• [What is being asked] In the lines below, output everything from the first line through the line containing "SC.camera = cam" exactly as it is. Pictures are not part of the output.

──────── Collected data ────────

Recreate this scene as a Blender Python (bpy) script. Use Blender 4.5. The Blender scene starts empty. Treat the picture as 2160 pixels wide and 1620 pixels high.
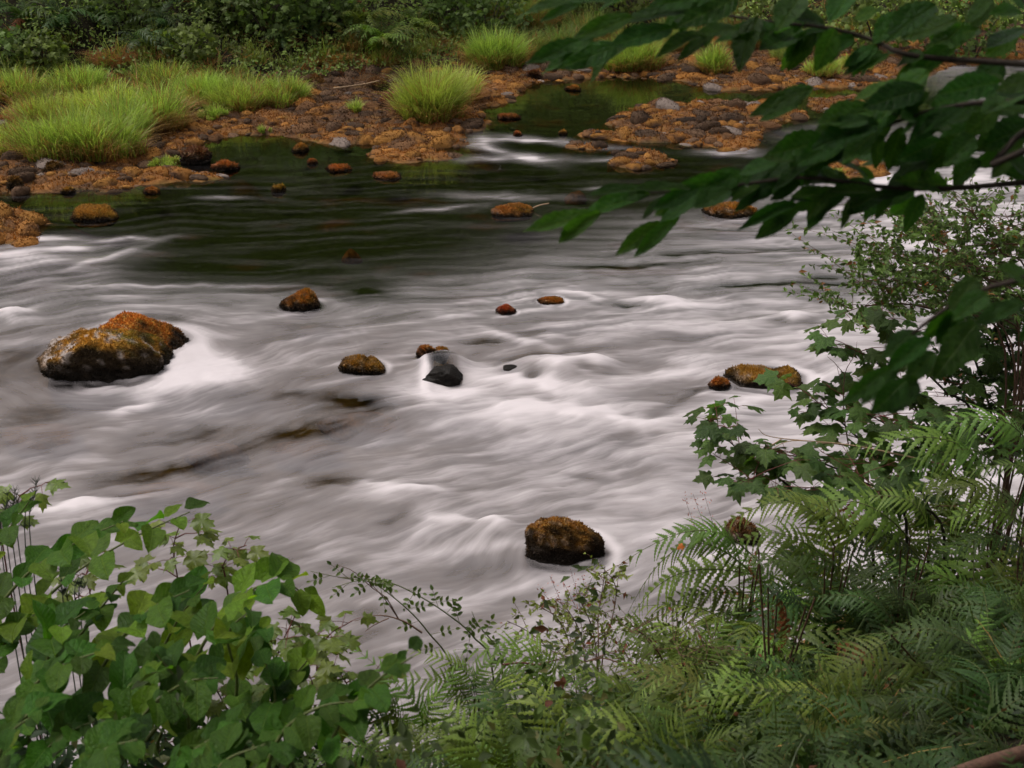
import bpy, bmesh, math, random
import numpy as np
from mathutils import Vector, Matrix

random.seed(7)
RNG = np.random.default_rng(7)
SC = bpy.context.scene
COL = SC.collection

# ------------------------------------------------------------------ camera
FPX = 2967.0                       # focal length in pixels of the 2160 px wide photograph
PITCH = math.radians(23.0)
CAM = np.array([0.0, 0.0, 5.0])    # five metres above the water
cam_data = bpy.data.cameras.new('camera')
cam_data.sensor_width = 36.0
cam_data.lens = 36.0 * FPX / 2160.0
cam_data.clip_start = 0.05
cam_data.clip_end = 400.0
cam_data.dof.use_dof = True
cam_data.dof.focus_distance = 11.5
cam_data.dof.aperture_fstop = 7.1
cam = bpy.data.objects.new('camera', cam_data)
cam.location = CAM
cam.rotation_euler = (math.radians(90) - PITCH, 0, 0)
COL.objects.link(cam)
SC.camera = cam

# ------------------------------------------------------------------ world, sun, exposure (overcast day)
SUN_EL, SUN_AZ = math.radians(62), math.radians(-75)      # azimuth from +Y, to the left
world = bpy.data.worlds.new('World')
SC.world = world
world.use_nodes = True
wn, wl = world.node_tree.nodes, world.node_tree.links
wn.clear()
sky = wn.new('ShaderNodeTexSky')
sky.sky_type = 'NISHITA'
sky.sun_disc = False
sky.sun_elevation = SUN_EL
sky.sun_rotation = SUN_AZ
sky.air_density = 1.0
sky.dust_density = 4.0
sky.ozone_density = 1.0
hs = wn.new('ShaderNodeHueSaturation')
hs.inputs['Saturation'].default_value = 0.12
tint = wn.new('ShaderNodeMix')
tint.data_type = 'RGBA'
tint.blend_type = 'MULTIPLY'
tint.inputs[0].default_value = 1.0
tint.inputs[7].default_value = (1.0, 0.955, 0.955, 1)
bg = wn.new('ShaderNodeBackground')
bg.inputs['Strength'].default_value = 0.13
wo = wn.new('ShaderNodeOutputWorld')
wl.new(sky.outputs[0], hs.inputs['Color'])
wl.new(hs.outputs[0], tint.inputs[6])
wl.new(tint.outputs[2], bg.inputs['Color'])
wl.new(bg.outputs[0], wo.inputs[0])

sun_data = bpy.data.lights.new('sun', 'SUN')
sun_data.energy = 1.3
sun_data.angle = math.radians(22)
sun_data.color = (1.0, 0.95, 0.9)
sun = bpy.data.objects.new('sun', sun_data)
sd = Vector((math.sin(SUN_AZ) * math.cos(SUN_EL), math.cos(SUN_AZ) * math.cos(SUN_EL), math.sin(SUN_EL)))
sun.rotation_euler = (-sd).to_track_quat('-Z', 'Y').to_euler()
sun.location = (0, 0, 30)
COL.objects.link(sun)

SC.view_settings.view_transform = 'Standard'
SC.view_settings.look = 'None'
SC.view_settings.gamma = 1.0
SC.view_settings.exposure = 0.36
SC.view_settings.use_curve_mapping = False
SC.render.engine = 'CYCLES'
SC.cycles.use_denoising = True
SC.cycles.max_bounces = 5
SC.cycles.diffuse_bounces = 2
SC.cycles.glossy_bounces = 2
SC.cycles.transmission_bounces = 4
SC.cycles.transparent_max_bounces = 8
SC.cycles.use_adaptive_sampling = True
SC.cycles.adaptive_threshold = 0.03
SC.cycles.caustics_reflective = False
SC.cycles.caustics_refractive = False

# ------------------------------------------------------------------ helpers: geometry of the view
CF = np.array([0, math.cos(PITCH), -math.sin(PITCH)])
CU = np.array([0, math.sin(PITCH), math.cos(PITCH)])
CR = np.array([1.0, 0, 0])

def ray(px, py):
    return CF + (px - 1080) / FPX * CR + (810 - py) / FPX * CU

def G(px, py, z=0.0):
    """world point at height z seen at a pixel of the photograph"""
    d = ray(px, py)
    t = (z - CAM[2]) / d[2]
    return CAM + d * t

def D(px, py, y):
    """world point at distance y in front of the camera seen at a pixel"""
    d = ray(px, py)
    return CAM + d * (y / d[1])

def pix(x, y, z=0.0):
    """pixel of the photograph for world points"""
    x = np.asarray(x, float); y = np.asarray(y, float)
    rx, ry, rz = x, y, z - CAM[2]
    dep = ry * CF[1] + rz * CF[2]
    u = ry * CU[1] + rz * CU[2]
    return 1080 + FPX * rx / dep, 810 - FPX * u / dep

# ------------------------------------------------------------------ helpers: noise
def _hash(ix, iy, seed):
    h = (ix.astype(np.int64) * 374761393 + iy.astype(np.int64) * 668265263 + seed * 1274126177) & 0xffffffff
    h = ((h ^ (h >> 13)) * 1274126177) & 0xffffffff
    h = (h ^ (h >> 16)) & 0xffffffff
    return h.astype(np.float64) / 4294967295.0

def noise2(x, y, seed=0):
    x = np.asarray(x, float); y = np.asarray(y, float)
    ix = np.floor(x); iy = np.floor(y)
    fx = x - ix; fy = y - iy
    def grad(i, j):
        a = _hash(ix + i, iy + j, seed) * 2 * math.pi
        return np.cos(a) * (fx - i) + np.sin(a) * (fy - j)
    u = fx * fx * fx * (fx * (fx * 6 - 15) + 10)
    v = fy * fy * fy * (fy * (fy * 6 - 15) + 10)
    a = grad(0, 0) * (1 - u) + grad(1, 0) * u
    b = grad(0, 1) * (1 - u) + grad(1, 1) * u
    return (a * (1 - v) + b * v) * 1.5

def fbm2(x, y, seed=0, oct=4, lac=2.0, gain=0.5):
    s = 0.0; a = 1.0; n = 0.0
    for k in range(oct):
        s = s + a * noise2(x, y, seed + k * 17)
        n += a
        x = np.asarray(x) * lac + 3.7; y = np.asarray(y) * lac + 1.3; a *= gain
    return s / n

def noise3(P, seed=0):
    """cheap 3-D noise from three planes"""
    x, y, z = P[:, 0], P[:, 1], P[:, 2]
    return (noise2(x + 0.37 * z, y - 0.21 * z, seed) + noise2(y + 0.31 * x, z + 0.17 * x, seed + 5) + noise2(z - 0.27 * y, x + 0.19 * y, seed + 11)) / 1.6

def smooth(e0, e1, x):
    t = np.clip((x - e0) / (e1 - e0), 0, 1)
    return t * t * (3 - 2 * t)

def poly_sd(poly, X, Y):
    """signed distance to a polygon, positive inside"""
    poly = np.asarray(poly)
    n = len(poly)
    d2 = np.full(X.shape, 1e9)
    inside = np.zeros(X.shape, bool)
    for i in range(n):
        ax, ay = poly[i]; bx, by = poly[(i + 1) % n]
        ex, ey = bx - ax, by - ay
        wx, wy = X - ax, Y - ay
        t = np.clip((wx * ex + wy * ey) / (ex * ex + ey * ey + 1e-12), 0, 1)
        dx, dy = wx - t * ex, wy - t * ey
        d2 = np.minimum(d2, dx * dx + dy * dy)
        c = ((ay > Y) != (by > Y)) & (X < (bx - ax) * (Y - ay) / (by - ay + 1e-12) + ax)
        inside ^= c
    return np.where(inside, 1, -1) * np.sqrt(d2)

# ------------------------------------------------------------------ helpers: objects
def mesh_np(name, V, F, mat=None, cols=None, floats=None, uv=None, shade=False):
    """V (n,3); F (m,3) or (m,4) array or a list of such arrays"""
    me = bpy.data.meshes.new(name)
    V = np.ascontiguousarray(V, dtype=np.float32)
    Fs = F if isinstance(F, list) else [F]
    Fs = [np.asarray(f, dtype=np.int32) for f in Fs if len(f)]
    nl = sum(f.size for f in Fs); npoly = sum(len(f) for f in Fs)
    me.vertices.add(len(V)); me.vertices.foreach_set('co', V.ravel())
    me.loops.add(nl); me.polygons.add(npoly)
    li = np.concatenate([f.ravel() for f in Fs])
    tot = np.concatenate([np.full(len(f), f.shape[1], np.int32) for f in Fs])
    st = np.concatenate([[0], np.cumsum(tot)[:-1]]).astype(np.int32)
    me.loops.foreach_set('vertex_index', li)
    me.polygons.foreach_set('loop_start', st)
    me.polygons.foreach_set('loop_total', tot)
    if shade:
        me.polygons.foreach_set('use_smooth', np.ones(npoly, bool))
    if cols is not None:
        a = me.attributes.new('col', 'FLOAT_COLOR', 'POINT')
        c = np.ones((len(V), 4), np.float32); c[:, :3] = cols
        a.data.foreach_set('color', c.ravel())
    for k, v in (floats or {}).items():
        a = me.attributes.new(k, 'FLOAT', 'POINT')
        a.data.foreach_set('value', np.ascontiguousarray(v, np.float32))
    if uv is not None:
        a = me.attributes.new('flow', 'FLOAT_VECTOR', 'POINT')
        c = np.zeros((len(V), 3), np.float32); c[:, :2] = uv
        a.data.foreach_set('vector', c.ravel())
    me.update(calc_edges=True)
    me.validate()
    if mat is not None:
        me.materials.append(mat)
    return me

def link(name, me, parent=None, loc=None, mat4=None):
    o = bpy.data.objects.new(name, me)
    COL.objects.link(o)
    if parent is not None:
        o.parent = parent
    if mat4 is not None:
        o.matrix_basis = mat4
    elif loc is not None:
        o.location = loc
    return o

def tag(o, label=None, cat=None, group=None, kind=None):
    if label: o['label'] = label
    if cat: o['category'] = cat
    if group: o['group'] = group
    if kind: o['kind'] = kind
    return o

def empty(name, loc):
    o = bpy.data.objects.new(name, None)
    o.empty_display_size = 0.1
    o.location = [float(c) for c in loc]
    COL.objects.link(o)
    return o

def tube(pts, radii, sides=6):
    """tapered tube along points -> V, F (quads)"""
    pts = np.asarray(pts, float); n = len(pts)
    radii = np.broadcast_to(np.asarray(radii, float), (n,))
    tang = np.gradient(pts, axis=0)
    tang /= np.linalg.norm(tang, axis=1)[:, None] + 1e-9
    ref = np.array([0.31, 0.17, 0.93])
    A = np.cross(tang, ref); A /= np.linalg.norm(A, axis=1)[:, None] + 1e-9
    B = np.cross(tang, A)
    th = np.arange(sides) / sides * 2 * math.pi
    V = pts[:, None, :] + radii[:, None, None] * (np.cos(th)[None, :, None] * A[:, None, :] + np.sin(th)[None, :, None] * B[:, None, :])
    F = []
    for i in range(n - 1):
        for k in range(sides):
            k2 = (k + 1) % sides
            F.append((i * sides + k, i * sides + k2, (i + 1) * sides + k2, (i + 1) * sides + k))
    return V.reshape(-1, 3), np.array(F, np.int32)

def merge(parts):
    """[(V,F),...] with faces of one size -> V,F"""
    Vs, Fs, o = [], [], 0
    for V, F in parts:
        Vs.append(V); Fs.append(np.asarray(F) + o); o += len(V)
    return np.concatenate(Vs), np.concatenate(Fs)

def spline(ctrl, n):
    """Catmull-Rom through control points"""
    P = np.asarray(ctrl, float)
    P = np.vstack([2 * P[0] - P[1], P, 2 * P[-1] - P[-2]])
    m = len(P) - 3
    out = []
    for s in np.linspace(0, m - 1e-6, n):
        i = int(s); t = s - i
        p0, p1, p2, p3 = P[i:i + 4]
        out.append(0.5 * ((2 * p1) + (-p0 + p2) * t + (2 * p0 - 5 * p1 + 4 * p2 - p3) * t * t + (-p0 + 3 * p1 - 3 * p2 + p3) * t ** 3))
    return np.array(out)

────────

• [Response to this task]
Recreate this scene as a Blender Python (bpy) script. Use Blender 4.5. The Blender scene starts empty. Treat the picture as 2160 pixels wide and 1620 pixels high.
import bpy, bmesh, math, random
import numpy as np
from mathutils import Vector, Matrix

random.seed(7)
RNG = np.random.default_rng(7)
SC = bpy.context.scene
COL = SC.collection

# ------------------------------------------------------------------ camera
FPX = 2967.0                       # focal length in pixels of the 2160 px wide photograph
PITCH = math.radians(23.0)
CAM = np.array([0.0, 0.0, 5.0])    # five metres above the water
cam_data = bpy.data.cameras.new('camera')
cam_data.sensor_width = 36.0
cam_data.lens = 36.0 * FPX / 2160.0
cam_data.clip_start = 0.05
cam_data.clip_end = 400.0
cam_data.dof.use_dof = True
cam_data.dof.focus_distance = 11.5
cam_data.dof.aperture_fstop = 7.1
cam = bpy.data.objects.new('camera', cam_data)
cam.location = CAM
cam.rotation_euler = (math.radians(90) - PITCH, 0, 0)
COL.objects.link(cam)
SC.camera = cam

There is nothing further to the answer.